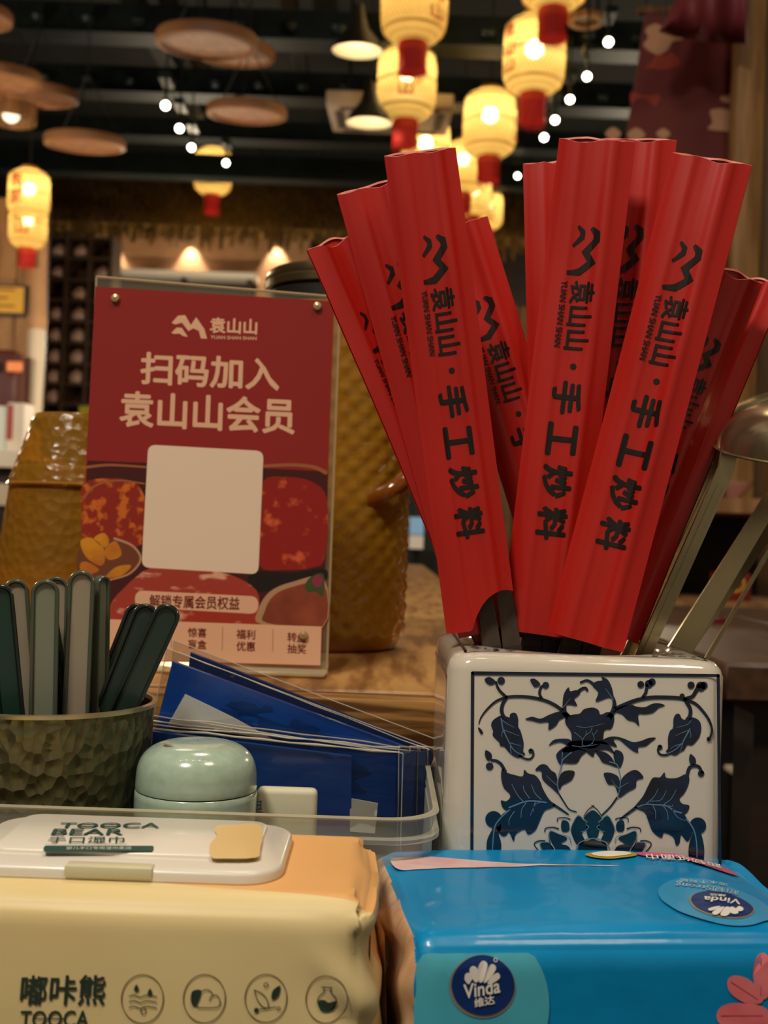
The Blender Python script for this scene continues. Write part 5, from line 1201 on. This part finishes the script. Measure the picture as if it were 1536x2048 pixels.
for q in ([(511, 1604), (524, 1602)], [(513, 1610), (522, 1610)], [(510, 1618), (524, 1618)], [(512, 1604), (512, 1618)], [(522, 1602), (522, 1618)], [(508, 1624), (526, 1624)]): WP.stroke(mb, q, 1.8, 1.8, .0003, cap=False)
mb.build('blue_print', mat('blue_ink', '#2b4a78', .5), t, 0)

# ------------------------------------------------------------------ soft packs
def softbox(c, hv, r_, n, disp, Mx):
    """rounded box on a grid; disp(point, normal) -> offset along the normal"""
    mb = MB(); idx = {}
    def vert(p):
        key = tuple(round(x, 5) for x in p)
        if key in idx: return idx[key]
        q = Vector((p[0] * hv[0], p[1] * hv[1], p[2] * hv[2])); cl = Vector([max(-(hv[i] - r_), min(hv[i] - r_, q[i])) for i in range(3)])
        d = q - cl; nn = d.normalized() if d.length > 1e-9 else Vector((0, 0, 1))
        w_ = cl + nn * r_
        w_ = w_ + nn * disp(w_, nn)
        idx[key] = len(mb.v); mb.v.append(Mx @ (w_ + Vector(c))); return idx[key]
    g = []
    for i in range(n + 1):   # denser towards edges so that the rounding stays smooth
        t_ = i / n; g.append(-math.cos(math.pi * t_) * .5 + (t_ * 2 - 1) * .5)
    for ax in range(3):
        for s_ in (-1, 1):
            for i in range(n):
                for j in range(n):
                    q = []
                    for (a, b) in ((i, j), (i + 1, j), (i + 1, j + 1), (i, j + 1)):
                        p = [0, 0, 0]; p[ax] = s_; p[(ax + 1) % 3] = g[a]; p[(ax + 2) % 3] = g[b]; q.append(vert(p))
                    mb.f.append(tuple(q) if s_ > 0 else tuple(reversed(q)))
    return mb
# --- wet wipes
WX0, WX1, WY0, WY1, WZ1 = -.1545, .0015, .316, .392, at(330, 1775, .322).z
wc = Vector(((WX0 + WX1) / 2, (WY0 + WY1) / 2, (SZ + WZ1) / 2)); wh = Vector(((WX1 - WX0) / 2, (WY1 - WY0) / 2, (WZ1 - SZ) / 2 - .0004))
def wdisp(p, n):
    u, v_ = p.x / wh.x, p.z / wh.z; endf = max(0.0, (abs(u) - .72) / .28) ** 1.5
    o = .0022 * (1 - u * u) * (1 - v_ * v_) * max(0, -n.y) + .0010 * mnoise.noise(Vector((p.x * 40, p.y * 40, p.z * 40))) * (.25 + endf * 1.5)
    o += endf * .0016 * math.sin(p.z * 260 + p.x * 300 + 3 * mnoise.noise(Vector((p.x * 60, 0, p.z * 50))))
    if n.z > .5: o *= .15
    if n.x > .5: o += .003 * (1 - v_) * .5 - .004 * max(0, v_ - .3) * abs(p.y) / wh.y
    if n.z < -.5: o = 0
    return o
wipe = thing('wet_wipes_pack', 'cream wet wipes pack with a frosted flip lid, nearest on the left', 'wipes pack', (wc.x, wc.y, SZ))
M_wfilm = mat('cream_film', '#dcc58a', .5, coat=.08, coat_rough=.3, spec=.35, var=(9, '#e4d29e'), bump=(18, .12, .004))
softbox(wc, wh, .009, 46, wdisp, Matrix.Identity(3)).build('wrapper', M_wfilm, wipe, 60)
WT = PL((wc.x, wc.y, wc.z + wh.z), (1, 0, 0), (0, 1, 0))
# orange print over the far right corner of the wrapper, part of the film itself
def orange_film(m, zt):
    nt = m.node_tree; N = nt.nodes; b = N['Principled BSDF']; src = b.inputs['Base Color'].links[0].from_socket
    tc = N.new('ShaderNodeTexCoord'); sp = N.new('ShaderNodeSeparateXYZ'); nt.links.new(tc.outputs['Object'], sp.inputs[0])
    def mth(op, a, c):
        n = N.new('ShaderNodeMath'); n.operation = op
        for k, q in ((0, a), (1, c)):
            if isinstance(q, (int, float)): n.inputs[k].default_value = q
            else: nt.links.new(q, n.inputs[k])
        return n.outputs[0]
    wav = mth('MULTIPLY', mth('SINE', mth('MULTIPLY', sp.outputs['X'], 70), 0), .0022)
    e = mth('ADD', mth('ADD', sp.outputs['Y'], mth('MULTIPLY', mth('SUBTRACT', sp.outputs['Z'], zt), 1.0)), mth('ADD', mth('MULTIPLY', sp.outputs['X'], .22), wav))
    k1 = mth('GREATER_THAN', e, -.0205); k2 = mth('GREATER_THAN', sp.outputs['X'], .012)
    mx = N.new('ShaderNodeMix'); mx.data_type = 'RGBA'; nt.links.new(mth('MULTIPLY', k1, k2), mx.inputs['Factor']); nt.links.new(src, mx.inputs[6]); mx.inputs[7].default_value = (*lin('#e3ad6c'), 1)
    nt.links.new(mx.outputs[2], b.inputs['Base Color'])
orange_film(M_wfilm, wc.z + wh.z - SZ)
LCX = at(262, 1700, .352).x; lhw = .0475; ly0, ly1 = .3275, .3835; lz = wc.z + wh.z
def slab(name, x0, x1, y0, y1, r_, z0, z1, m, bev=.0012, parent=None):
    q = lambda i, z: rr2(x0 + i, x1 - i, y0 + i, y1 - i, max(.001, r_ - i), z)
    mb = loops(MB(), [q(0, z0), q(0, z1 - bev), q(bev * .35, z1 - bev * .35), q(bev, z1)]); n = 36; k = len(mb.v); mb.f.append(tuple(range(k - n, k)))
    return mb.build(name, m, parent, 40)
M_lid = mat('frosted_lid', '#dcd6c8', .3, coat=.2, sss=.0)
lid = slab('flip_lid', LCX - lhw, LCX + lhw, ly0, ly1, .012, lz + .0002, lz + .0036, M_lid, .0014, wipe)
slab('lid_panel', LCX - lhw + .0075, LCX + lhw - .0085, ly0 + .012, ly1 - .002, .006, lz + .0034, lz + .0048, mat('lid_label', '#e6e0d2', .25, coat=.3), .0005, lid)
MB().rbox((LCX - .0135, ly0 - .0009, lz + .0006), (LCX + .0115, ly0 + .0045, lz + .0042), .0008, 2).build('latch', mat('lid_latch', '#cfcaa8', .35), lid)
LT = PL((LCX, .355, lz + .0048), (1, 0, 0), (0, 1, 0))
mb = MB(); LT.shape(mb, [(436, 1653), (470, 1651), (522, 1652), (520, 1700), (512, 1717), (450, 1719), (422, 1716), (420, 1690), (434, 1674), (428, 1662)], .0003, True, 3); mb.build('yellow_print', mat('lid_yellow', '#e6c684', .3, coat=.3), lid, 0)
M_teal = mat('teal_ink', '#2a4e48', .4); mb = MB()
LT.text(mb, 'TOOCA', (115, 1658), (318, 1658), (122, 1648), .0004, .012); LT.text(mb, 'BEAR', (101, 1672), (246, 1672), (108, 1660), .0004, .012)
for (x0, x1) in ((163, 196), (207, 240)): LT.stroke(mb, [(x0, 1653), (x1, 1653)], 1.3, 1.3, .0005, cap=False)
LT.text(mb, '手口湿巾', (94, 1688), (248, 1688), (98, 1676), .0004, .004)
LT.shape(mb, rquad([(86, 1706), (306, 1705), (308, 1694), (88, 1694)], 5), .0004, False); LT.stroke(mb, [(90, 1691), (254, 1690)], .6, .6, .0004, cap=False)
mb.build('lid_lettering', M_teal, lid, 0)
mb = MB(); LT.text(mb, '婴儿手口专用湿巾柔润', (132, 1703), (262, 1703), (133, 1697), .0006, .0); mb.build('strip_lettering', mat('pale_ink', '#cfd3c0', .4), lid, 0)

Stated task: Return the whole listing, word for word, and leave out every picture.

Exercise answer:
The Blender Python script for this scene continues. Write part 5, from line 1201 on. This part finishes the script. Measure the picture as if it were 1536x2048 pixels.
for q in ([(511, 1604), (524, 1602)], [(513, 1610), (522, 1610)], [(510, 1618), (524, 1618)], [(512, 1604), (512, 1618)], [(522, 1602), (522, 1618)], [(508, 1624), (526, 1624)]): WP.stroke(mb, q, 1.8, 1.8, .0003, cap=False)
mb.build('blue_print', mat('blue_ink', '#2b4a78', .5), t, 0)

# ------------------------------------------------------------------ soft packs
def softbox(c, hv, r_, n, disp, Mx):
    """rounded box on a grid; disp(point, normal) -> offset along the normal"""
    mb = MB(); idx = {}
    def vert(p):
        key = tuple(round(x, 5) for x in p)
        if key in idx: return idx[key]
        q = Vector((p[0] * hv[0], p[1] * hv[1], p[2] * hv[2])); cl = Vector([max(-(hv[i] - r_), min(hv[i] - r_, q[i])) for i in range(3)])
        d = q - cl; nn = d.normalized() if d.length > 1e-9 else Vector((0, 0, 1))
        w_ = cl + nn * r_
        w_ = w_ + nn * disp(w_, nn)
        idx[key] = len(mb.v); mb.v.append(Mx @ (w_ + Vector(c))); return idx[key]
    g = []
    for i in range(n + 1):   # denser towards edges so that the rounding stays smooth
        t_ = i / n; g.append(-math.cos(math.pi * t_) * .5 + (t_ * 2 - 1) * .5)
    for ax in range(3):
        for s_ in (-1, 1):
            for i in range(n):
                for j in range(n):
                    q = []
                    for (a, b) in ((i, j), (i + 1, j), (i + 1, j + 1), (i, j + 1)):
                        p = [0, 0, 0]; p[ax] = s_; p[(ax + 1) % 3] = g[a]; p[(ax + 2) % 3] = g[b]; q.append(vert(p))
                    mb.f.append(tuple(q) if s_ > 0 else tuple(reversed(q)))
    return mb
# --- wet wipes
WX0, WX1, WY0, WY1, WZ1 = -.1545, .0015, .316, .392, at(330, 1775, .322).z
wc = Vector(((WX0 + WX1) / 2, (WY0 + WY1) / 2, (SZ + WZ1) / 2)); wh = Vector(((WX1 - WX0) / 2, (WY1 - WY0) / 2, (WZ1 - SZ) / 2 - .0004))
def wdisp(p, n):
    u, v_ = p.x / wh.x, p.z / wh.z; endf = max(0.0, (abs(u) - .72) / .28) ** 1.5
    o = .0022 * (1 - u * u) * (1 - v_ * v_) * max(0, -n.y) + .0010 * mnoise.noise(Vector((p.x * 40, p.y * 40, p.z * 40))) * (.25 + endf * 1.5)
    o += endf * .0016 * math.sin(p.z * 260 + p.x * 300 + 3 * mnoise.noise(Vector((p.x * 60, 0, p.z * 50))))
    if n.z > .5: o *= .15
    if n.x > .5: o += .003 * (1 - v_) * .5 - .004 * max(0, v_ - .3) * abs(p.y) / wh.y
    if n.z < -.5: o = 0
    return o
wipe = thing('wet_wipes_pack', 'cream wet wipes pack with a frosted flip lid, nearest on the left', 'wipes pack', (wc.x, wc.y, SZ))
M_wfilm = mat('cream_film', '#dcc58a', .5, coat=.08, coat_rough=.3, spec=.35, var=(9, '#e4d29e'), bump=(18, .12, .004))
softbox(wc, wh, .009, 46, wdisp, Matrix.Identity(3)).build('wrapper', M_wfilm, wipe, 60)
WT = PL((wc.x, wc.y, wc.z + wh.z), (1, 0, 0), (0, 1, 0))
# orange print over the far right corner of the wrapper, part of the film itself
def orange_film(m, zt):
    nt = m.node_tree; N = nt.nodes; b = N['Principled BSDF']; src = b.inputs['Base Color'].links[0].from_socket
    tc = N.new('ShaderNodeTexCoord'); sp = N.new('ShaderNodeSeparateXYZ'); nt.links.new(tc.outputs['Object'], sp.inputs[0])
    def mth(op, a, c):
        n = N.new('ShaderNodeMath'); n.operation = op
        for k, q in ((0, a), (1, c)):
            if isinstance(q, (int, float)): n.inputs[k].default_value = q
            else: nt.links.new(q, n.inputs[k])
        return n.outputs[0]
    wav = mth('MULTIPLY', mth('SINE', mth('MULTIPLY', sp.outputs['X'], 70), 0), .0022)
    e = mth('ADD', mth('ADD', sp.outputs['Y'], mth('MULTIPLY', mth('SUBTRACT', sp.outputs['Z'], zt), 1.0)), mth('ADD', mth('MULTIPLY', sp.outputs['X'], .22), wav))
    k1 = mth('GREATER_THAN', e, -.0205); k2 = mth('GREATER_THAN', sp.outputs['X'], .012)
    mx = N.new('ShaderNodeMix'); mx.data_type = 'RGBA'; nt.links.new(mth('MULTIPLY', k1, k2), mx.inputs['Factor']); nt.links.new(src, mx.inputs[6]); mx.inputs[7].default_value = (*lin('#e3ad6c'), 1)
    nt.links.new(mx.outputs[2], b.inputs['Base Color'])
orange_film(M_wfilm, wc.z + wh.z - SZ)
LCX = at(262, 1700, .352).x; lhw = .0475; ly0, ly1 = .3275, .3835; lz = wc.z + wh.z
def slab(name, x0, x1, y0, y1, r_, z0, z1, m, bev=.0012, parent=None):
    q = lambda i, z: rr2(x0 + i, x1 - i, y0 + i, y1 - i, max(.001, r_ - i), z)
    mb = loops(MB(), [q(0, z0), q(0, z1 - bev), q(bev * .35, z1 - bev * .35), q(bev, z1)]); n = 36; k = len(mb.v); mb.f.append(tuple(range(k - n, k)))
    return mb.build(name, m, parent, 40)
M_lid = mat('frosted_lid', '#dcd6c8', .3, coat=.2, sss=.0)
lid = slab('flip_lid', LCX - lhw, LCX + lhw, ly0, ly1, .012, lz + .0002, lz + .0036, M_lid, .0014, wipe)
slab('lid_panel', LCX - lhw + .0075, LCX + lhw - .0085, ly0 + .012, ly1 - .002, .006, lz + .0034, lz + .0048, mat('lid_label', '#e6e0d2', .25, coat=.3), .0005, lid)
MB().rbox((LCX - .0135, ly0 - .0009, lz + .0006), (LCX + .0115, ly0 + .0045, lz + .0042), .0008, 2).build('latch', mat('lid_latch', '#cfcaa8', .35), lid)
LT = PL((LCX, .355, lz + .0048), (1, 0, 0), (0, 1, 0))
mb = MB(); LT.shape(mb, [(436, 1653), (470, 1651), (522, 1652), (520, 1700), (512, 1717), (450, 1719), (422, 1716), (420, 1690), (434, 1674), (428, 1662)], .0003, True, 3); mb.build('yellow_print', mat('lid_yellow', '#e6c684', .3, coat=.3), lid, 0)
M_teal = mat('teal_ink', '#2a4e48', .4); mb = MB()
LT.text(mb, 'TOOCA', (115, 1658), (318, 1658), (122, 1648), .0004, .012); LT.text(mb, 'BEAR', (101, 1672), (246, 1672), (108, 1660), .0004, .012)
for (x0, x1) in ((163, 196), (207, 240)): LT.stroke(mb, [(x0, 1653), (x1, 1653)], 1.3, 1.3, .0005, cap=False)
LT.text(mb, '手口湿巾', (94, 1688), (248, 1688), (98, 1676), .0004, .004)
LT.shape(mb, rquad([(86, 1706), (306, 1705), (308, 1694), (88, 1694)], 5), .0004, False); LT.stroke(mb, [(90, 1691), (254, 1690)], .6, .6, .0004, cap=False)
mb.build('lid_lettering', M_teal, lid, 0)
mb = MB(); LT.text(mb, '婴儿手口专用湿巾柔润', (132, 1703), (262, 1703), (133, 1697), .0006, .0); mb.build('strip_lettering', mat('pale_ink', '#cfd3c0', .4), lid, 0)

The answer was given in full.